The filing of a similar suit in the federal court no more evidences the intent to abandon an appeal taken in the course of a state court proceeding than it shows the intention to abandon the prosecution of a suit in the state court before the judgment is rendered. If the filing of a second suit in the federal court or in any other court is inconsistent with the maintenance of an appeal, it is a equally inconsistent with the prosecution and trial of a suit in the state court; yet, it has been the consistent rule under our jurisprudence that the pendency of a similar suit in a state court of another state or in a federal court is no ground for the abatement or dismissal of a suit in the Louisiana courts. Peyroux v. Davis, 17 La. 479; Wright, Williams Company v. White, 14 La.Ann. 583; State ex rel. City of New Orleans v. N.O. N.E. Railway Co., 42 La.Ann. 11, 7 So. 84; Jennings-Heywood Oil Syndicate v. Houssiere-Latreille Oil Company, 119 La. 864, 865, 44 So. 510.
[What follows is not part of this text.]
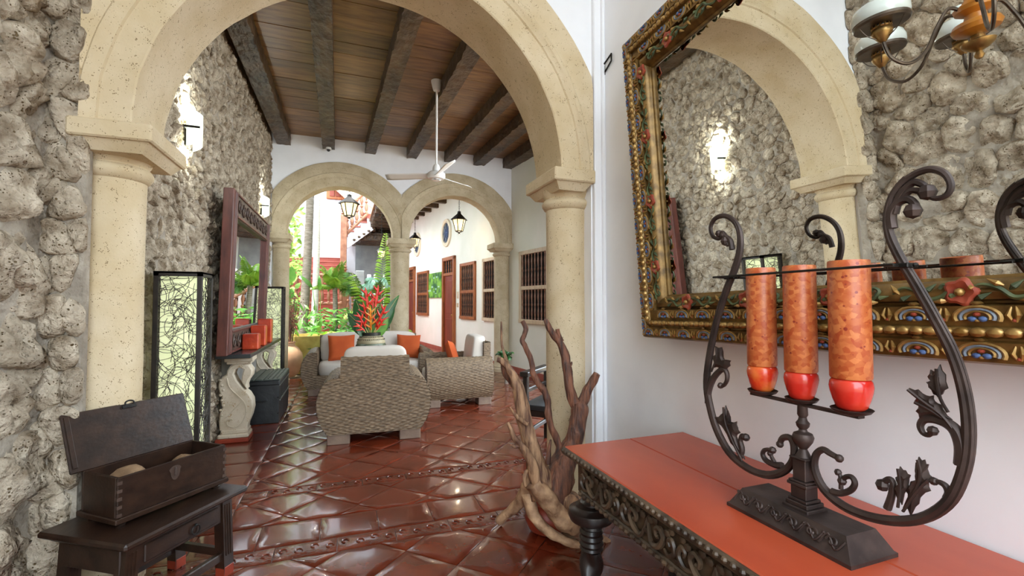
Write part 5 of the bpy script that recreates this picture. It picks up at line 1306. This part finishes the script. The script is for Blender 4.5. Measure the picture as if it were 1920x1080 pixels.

Counsel for the defendant relies upon the case of Mason v. Red River Lumber Company, 188 La. 686, 177 So. 801, 115 A.L.R. 117. That authority is not apposite here because there the plaintiff, after perfecting the appeal in the state court, instituted a suit in the federal court and permitted the judgment, dismissing his suit there, to become final. We held that the judgment was definitive and binding upon both parties and, therefore, the plaintiff could not further litigate in our court under his appeal because he abandoned it through his failure to appeal the judgment in the federal court.
For the reasons assigned, the motion to dismiss the appeal is denied, at the mover's costs.